## WHAT YOU NEED TO DO:
Type out every line below exactly as it reads.
▬▬▬▬▬▬
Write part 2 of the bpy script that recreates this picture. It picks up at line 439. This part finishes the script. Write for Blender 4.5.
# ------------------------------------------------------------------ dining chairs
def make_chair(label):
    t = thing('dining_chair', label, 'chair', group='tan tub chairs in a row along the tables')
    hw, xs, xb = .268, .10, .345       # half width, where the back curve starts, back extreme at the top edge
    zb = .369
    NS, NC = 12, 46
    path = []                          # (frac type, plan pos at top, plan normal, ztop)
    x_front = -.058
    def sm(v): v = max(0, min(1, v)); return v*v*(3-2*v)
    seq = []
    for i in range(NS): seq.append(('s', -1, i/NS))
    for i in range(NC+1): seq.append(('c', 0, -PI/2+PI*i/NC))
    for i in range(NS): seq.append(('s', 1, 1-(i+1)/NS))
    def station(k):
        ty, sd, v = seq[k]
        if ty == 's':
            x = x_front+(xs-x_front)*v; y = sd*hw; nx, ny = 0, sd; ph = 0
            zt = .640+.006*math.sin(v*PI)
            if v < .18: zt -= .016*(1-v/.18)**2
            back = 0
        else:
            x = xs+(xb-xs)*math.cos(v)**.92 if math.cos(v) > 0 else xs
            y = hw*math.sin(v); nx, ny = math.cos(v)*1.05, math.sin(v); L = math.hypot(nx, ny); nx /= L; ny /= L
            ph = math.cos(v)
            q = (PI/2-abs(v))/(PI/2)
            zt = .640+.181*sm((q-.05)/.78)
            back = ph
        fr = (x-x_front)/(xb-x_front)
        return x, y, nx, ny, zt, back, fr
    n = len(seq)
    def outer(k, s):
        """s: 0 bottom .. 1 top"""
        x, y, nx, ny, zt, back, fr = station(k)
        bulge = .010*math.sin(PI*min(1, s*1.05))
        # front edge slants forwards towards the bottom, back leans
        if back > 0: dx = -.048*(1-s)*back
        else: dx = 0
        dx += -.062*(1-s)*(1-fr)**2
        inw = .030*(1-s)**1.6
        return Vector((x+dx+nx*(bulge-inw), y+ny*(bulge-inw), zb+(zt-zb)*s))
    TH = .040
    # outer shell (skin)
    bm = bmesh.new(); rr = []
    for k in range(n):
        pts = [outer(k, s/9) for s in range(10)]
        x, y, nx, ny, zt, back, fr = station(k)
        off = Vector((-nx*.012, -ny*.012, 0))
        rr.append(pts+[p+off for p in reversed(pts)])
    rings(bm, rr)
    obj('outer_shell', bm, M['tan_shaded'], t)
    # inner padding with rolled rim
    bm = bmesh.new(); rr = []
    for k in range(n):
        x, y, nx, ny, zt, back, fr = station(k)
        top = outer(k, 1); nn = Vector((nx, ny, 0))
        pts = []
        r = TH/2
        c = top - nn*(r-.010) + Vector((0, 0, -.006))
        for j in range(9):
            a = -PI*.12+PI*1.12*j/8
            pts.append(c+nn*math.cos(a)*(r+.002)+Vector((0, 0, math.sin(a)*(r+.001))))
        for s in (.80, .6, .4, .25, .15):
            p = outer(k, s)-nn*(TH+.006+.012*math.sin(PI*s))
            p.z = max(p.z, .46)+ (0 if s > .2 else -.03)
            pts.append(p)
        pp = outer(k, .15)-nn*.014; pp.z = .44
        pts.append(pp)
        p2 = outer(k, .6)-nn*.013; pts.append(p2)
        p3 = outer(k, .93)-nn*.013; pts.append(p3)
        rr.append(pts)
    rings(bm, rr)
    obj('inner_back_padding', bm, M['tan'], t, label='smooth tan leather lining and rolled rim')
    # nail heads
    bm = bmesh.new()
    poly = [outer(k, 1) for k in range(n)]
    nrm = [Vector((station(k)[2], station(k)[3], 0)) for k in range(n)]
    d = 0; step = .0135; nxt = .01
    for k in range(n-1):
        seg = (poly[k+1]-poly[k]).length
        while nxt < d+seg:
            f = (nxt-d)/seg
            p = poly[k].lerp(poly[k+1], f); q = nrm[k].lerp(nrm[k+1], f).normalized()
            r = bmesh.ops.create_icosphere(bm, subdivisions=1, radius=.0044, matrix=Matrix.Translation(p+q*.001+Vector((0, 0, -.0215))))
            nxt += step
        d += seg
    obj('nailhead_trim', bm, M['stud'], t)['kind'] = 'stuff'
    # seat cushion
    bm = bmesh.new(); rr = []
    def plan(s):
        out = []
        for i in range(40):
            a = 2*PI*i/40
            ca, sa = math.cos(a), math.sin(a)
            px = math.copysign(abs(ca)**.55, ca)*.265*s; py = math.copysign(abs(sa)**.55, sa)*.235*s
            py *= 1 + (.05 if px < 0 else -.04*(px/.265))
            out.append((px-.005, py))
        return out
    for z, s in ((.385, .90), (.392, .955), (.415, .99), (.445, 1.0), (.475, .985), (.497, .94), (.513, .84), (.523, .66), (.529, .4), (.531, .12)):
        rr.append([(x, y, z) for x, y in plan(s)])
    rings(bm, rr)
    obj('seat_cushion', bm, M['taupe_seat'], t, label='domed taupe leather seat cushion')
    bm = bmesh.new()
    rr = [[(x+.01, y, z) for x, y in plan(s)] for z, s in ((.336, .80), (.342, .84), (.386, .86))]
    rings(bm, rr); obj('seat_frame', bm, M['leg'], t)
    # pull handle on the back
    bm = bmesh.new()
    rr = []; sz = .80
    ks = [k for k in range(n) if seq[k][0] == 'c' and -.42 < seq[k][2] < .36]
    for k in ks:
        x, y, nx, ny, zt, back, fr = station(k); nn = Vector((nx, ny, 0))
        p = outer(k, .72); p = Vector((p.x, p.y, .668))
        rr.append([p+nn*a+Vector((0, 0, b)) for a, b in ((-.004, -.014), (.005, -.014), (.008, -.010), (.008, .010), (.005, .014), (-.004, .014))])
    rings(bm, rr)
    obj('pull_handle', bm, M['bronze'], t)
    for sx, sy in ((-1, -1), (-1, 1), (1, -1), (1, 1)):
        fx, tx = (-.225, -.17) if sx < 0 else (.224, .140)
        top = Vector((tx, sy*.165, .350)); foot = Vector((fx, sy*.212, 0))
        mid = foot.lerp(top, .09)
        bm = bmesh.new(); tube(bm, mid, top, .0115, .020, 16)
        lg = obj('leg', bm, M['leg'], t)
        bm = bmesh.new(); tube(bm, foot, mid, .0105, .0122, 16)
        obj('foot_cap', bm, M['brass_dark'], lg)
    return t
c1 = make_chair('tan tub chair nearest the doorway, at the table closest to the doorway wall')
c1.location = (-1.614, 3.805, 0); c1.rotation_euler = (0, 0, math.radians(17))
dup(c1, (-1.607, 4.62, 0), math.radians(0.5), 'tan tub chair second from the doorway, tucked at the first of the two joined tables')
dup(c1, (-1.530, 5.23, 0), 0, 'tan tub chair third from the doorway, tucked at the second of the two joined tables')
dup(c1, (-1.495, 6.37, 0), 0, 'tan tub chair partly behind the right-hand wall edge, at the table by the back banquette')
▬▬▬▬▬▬
## OUTPUT FOR THIS TASK:
Write part 2 of the bpy script that recreates this picture. It picks up at line 439. This part finishes the script. Write for Blender 4.5.
# ------------------------------------------------------------------ dining chairs
def make_chair(label):
    t = thing('dining_chair', label, 'chair', group='tan tub chairs in a row along the tables')
    hw, xs, xb = .268, .10, .345       # half width, where the back curve starts, back extreme at the top edge
    zb = .369
    NS, NC = 12, 46
    path = []                          # (frac type, plan pos at top, plan normal, ztop)
    x_front = -.058
    def sm(v): v = max(0, min(1, v)); return v*v*(3-2*v)
    seq = []
    for i in range(NS): seq.append(('s', -1, i/NS))
    for i in range(NC+1): seq.append(('c', 0, -PI/2+PI*i/NC))
    for i in range(NS): seq.append(('s', 1, 1-(i+1)/NS))
    def station(k):
        ty, sd, v = seq[k]
        if ty == 's':
            x = x_front+(xs-x_front)*v; y = sd*hw; nx, ny = 0, sd; ph = 0
            zt = .640+.006*math.sin(v*PI)
            if v < .18: zt -= .016*(1-v/.18)**2
            back = 0
        else:
            x = xs+(xb-xs)*math.cos(v)**.92 if math.cos(v) > 0 else xs
            y = hw*math.sin(v); nx, ny = math.cos(v)*1.05, math.sin(v); L = math.hypot(nx, ny); nx /= L; ny /= L
            ph = math.cos(v)
            q = (PI/2-abs(v))/(PI/2)
            zt = .640+.181*sm((q-.05)/.78)
            back = ph
        fr = (x-x_front)/(xb-x_front)
        return x, y, nx, ny, zt, back, fr
    n = len(seq)
    def outer(k, s):
        """s: 0 bottom .. 1 top"""
        x, y, nx, ny, zt, back, fr = station(k)
        bulge = .010*math.sin(PI*min(1, s*1.05))
        # front edge slants forwards towards the bottom, back leans
        if back > 0: dx = -.048*(1-s)*back
        else: dx = 0
        dx += -.062*(1-s)*(1-fr)**2
        inw = .030*(1-s)**1.6
        return Vector((x+dx+nx*(bulge-inw), y+ny*(bulge-inw), zb+(zt-zb)*s))
    TH = .040
    # outer shell (skin)
    bm = bmesh.new(); rr = []
    for k in range(n):
        pts = [outer(k, s/9) for s in range(10)]
        x, y, nx, ny, zt, back, fr = station(k)
        off = Vector((-nx*.012, -ny*.012, 0))
        rr.append(pts+[p+off for p in reversed(pts)])
    rings(bm, rr)
    obj('outer_shell', bm, M['tan_shaded'], t)
    # inner padding with rolled rim
    bm = bmesh.new(); rr = []
    for k in range(n):
        x, y, nx, ny, zt, back, fr = station(k)
        top = outer(k, 1); nn = Vector((nx, ny, 0))
        pts = []
        r = TH/2
        c = top - nn*(r-.010) + Vector((0, 0, -.006))
        for j in range(9):
            a = -PI*.12+PI*1.12*j/8
            pts.append(c+nn*math.cos(a)*(r+.002)+Vector((0, 0, math.sin(a)*(r+.001))))
        for s in (.80, .6, .4, .25, .15):
            p = outer(k, s)-nn*(TH+.006+.012*math.sin(PI*s))
            p.z = max(p.z, .46)+ (0 if s > .2 else -.03)
            pts.append(p)
        pp = outer(k, .15)-nn*.014; pp.z = .44
        pts.append(pp)
        p2 = outer(k, .6)-nn*.013; pts.append(p2)
        p3 = outer(k, .93)-nn*.013; pts.append(p3)
        rr.append(pts)
    rings(bm, rr)
    obj('inner_back_padding', bm, M['tan'], t, label='smooth tan leather lining and rolled rim')
    # nail heads
    bm = bmesh.new()
    poly = [outer(k, 1) for k in range(n)]
    nrm = [Vector((station(k)[2], station(k)[3], 0)) for k in range(n)]
    d = 0; step = .0135; nxt = .01
    for k in range(n-1):
        seg = (poly[k+1]-poly[k]).length
        while nxt < d+seg:
            f = (nxt-d)/seg
            p = poly[k].lerp(poly[k+1], f); q = nrm[k].lerp(nrm[k+1], f).normalized()
            r = bmesh.ops.create_icosphere(bm, subdivisions=1, radius=.0044, matrix=Matrix.Translation(p+q*.001+Vector((0, 0, -.0215))))
            nxt += step
        d += seg
    obj('nailhead_trim', bm, M['stud'], t)['kind'] = 'stuff'
    # seat cushion
    bm = bmesh.new(); rr = []
    def plan(s):
        out = []
        for i in range(40):
            a = 2*PI*i/40
            ca, sa = math.cos(a), math.sin(a)
            px = math.copysign(abs(ca)**.55, ca)*.265*s; py = math.copysign(abs(sa)**.55, sa)*.235*s
            py *= 1 + (.05 if px < 0 else -.04*(px/.265))
            out.append((px-.005, py))
        return out
    for z, s in ((.385, .90), (.392, .955), (.415, .99), (.445, 1.0), (.475, .985), (.497, .94), (.513, .84), (.523, .66), (.529, .4), (.531, .12)):
        rr.append([(x, y, z) for x, y in plan(s)])
    rings(bm, rr)
    obj('seat_cushion', bm, M['taupe_seat'], t, label='domed taupe leather seat cushion')
    bm = bmesh.new()
    rr = [[(x+.01, y, z) for x, y in plan(s)] for z, s in ((.336, .80), (.342, .84), (.386, .86))]
    rings(bm, rr); obj('seat_frame', bm, M['leg'], t)
    # pull handle on the back
    bm = bmesh.new()
    rr = []; sz = .80
    ks = [k for k in range(n) if seq[k][0] == 'c' and -.42 < seq[k][2] < .36]
    for k in ks:
        x, y, nx, ny, zt, back, fr = station(k); nn = Vector((nx, ny, 0))
        p = outer(k, .72); p = Vector((p.x, p.y, .668))
        rr.append([p+nn*a+Vector((0, 0, b)) for a, b in ((-.004, -.014), (.005, -.014), (.008, -.010), (.008, .010), (.005, .014), (-.004, .014))])
    rings(bm, rr)
    obj('pull_handle', bm, M['bronze'], t)
    for sx, sy in ((-1, -1), (-1, 1), (1, -1), (1, 1)):
        fx, tx = (-.225, -.17) if sx < 0 else (.224, .140)
        top = Vector((tx, sy*.165, .350)); foot = Vector((fx, sy*.212, 0))
        mid = foot.lerp(top, .09)
        bm = bmesh.new(); tube(bm, mid, top, .0115, .020, 16)
        lg = obj('leg', bm, M['leg'], t)
        bm = bmesh.new(); tube(bm, foot, mid, .0105, .0122, 16)
        obj('foot_cap', bm, M['brass_dark'], lg)
    return t
c1 = make_chair('tan tub chair nearest the doorway, at the table closest to the doorway wall')
c1.location = (-1.614, 3.805, 0); c1.rotation_euler = (0, 0, math.radians(17))
dup(c1, (-1.607, 4.62, 0), math.radians(0.5), 'tan tub chair second from the doorway, tucked at the first of the two joined tables')
dup(c1, (-1.530, 5.23, 0), 0, 'tan tub chair third from the doorway, tucked at the second of the two joined tables')
dup(c1, (-1.495, 6.37, 0), 0, 'tan tub chair partly behind the right-hand wall edge, at the table by the back banquette')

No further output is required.